Bien qu’exagérément expressionniste de la part du ténor, le duo final, parfois à la limite du débraillé, est, évidemment, d’une puissance incontestable.

Lorsqu’Erwin Schrott déboule sur scène dans une nuée de capes volantes, on se doute que le baryton-basse ne va pas faire dans la finesse, ce que le rôle, au demeurant, ne lui demande pas. La richesse de la voix va de pair avec un certain manque de souplesse et un français doté d’un fort accent.
Mais l’artiste brûle les planches ! Il existe toujours, chez Schrott, cette part de séduction du mauvais garçon qui fait irruption dans une fête sans y avoir été invité et y crée la pagaille. Lors de la confrontation avec Don José, cet Escamillo à la diction souvent « exotique », mais à la voix opulente et d’incroyables harmoniques, se fait joueur et le duo alors, est d’un impact puissant.

En Micaela, Mariangela Sicilia possède la maîtrise technique du rôle, mais cette technique se fait trop sentir, et le chant se révèle plutôt ennuyeux sur la longueur, peinant à traduire le subtil équilibre nécessaire entre force et fragilité de la jeune fille, antithèse de Carmen. Son grand air de l’acte III profite cependant de la bonne projection vocale de l’artiste et s’avère alors très efficace.

Remplissant leurs rôles avec métier, les autres interprètes ne brillent néanmoins pas particulièrement d’autant que leur français n’est pas toujours irréprochable. Il faut reconnaitre qu’exister dans la pagaille qui règne sur scène n’est pas chose facile. Pour autant le chœur (dirigé par Paolo Facincani) réussit à se hisser à la hauteur de l’extravagance du lieu et de l’esprit de la mise en scène.

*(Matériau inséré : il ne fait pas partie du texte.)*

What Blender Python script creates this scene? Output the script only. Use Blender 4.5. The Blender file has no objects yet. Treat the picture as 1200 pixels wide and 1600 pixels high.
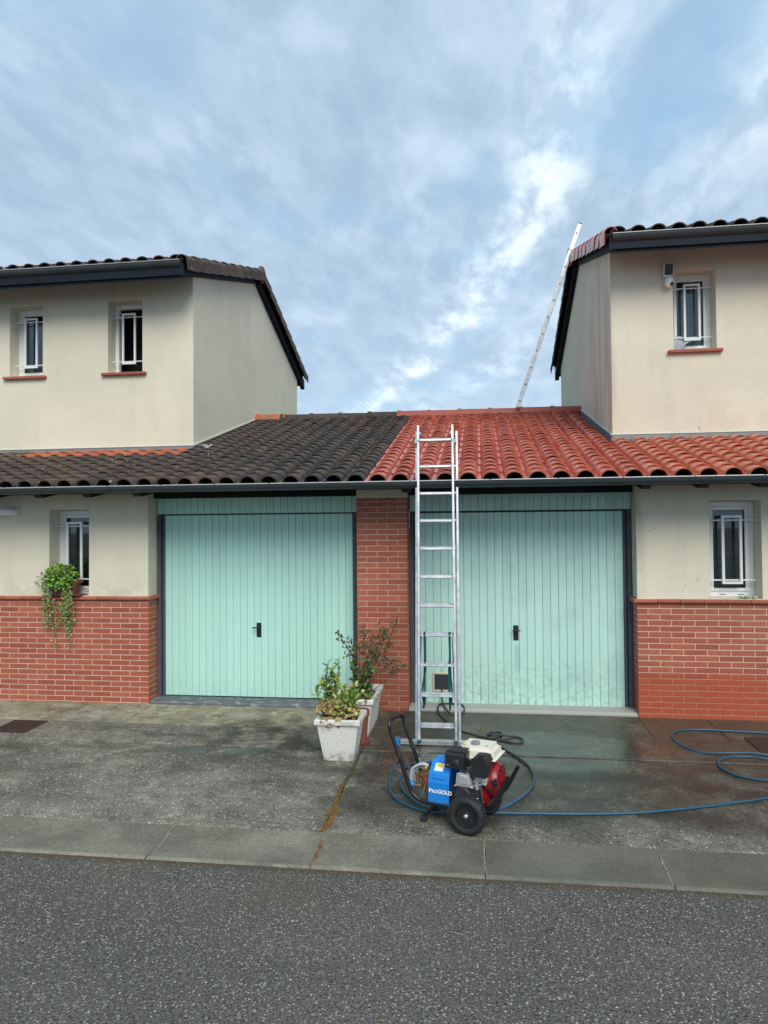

Finalement, en sortant de cette représentation incomparable, un peu en état de choc, on s’est interrogé sur le spectacle auquel nous avions assisté. Était-ce là la quintessence d’un art perdu à l’opéra, la résurgence d’une époque révolue ? Mais, quel que soit le curseur employé pour juger du plaisir pris par le public, il n’y avait pas à douter : il avait été emporté par le tourbillon de la mise en scène et par le talent des artistes.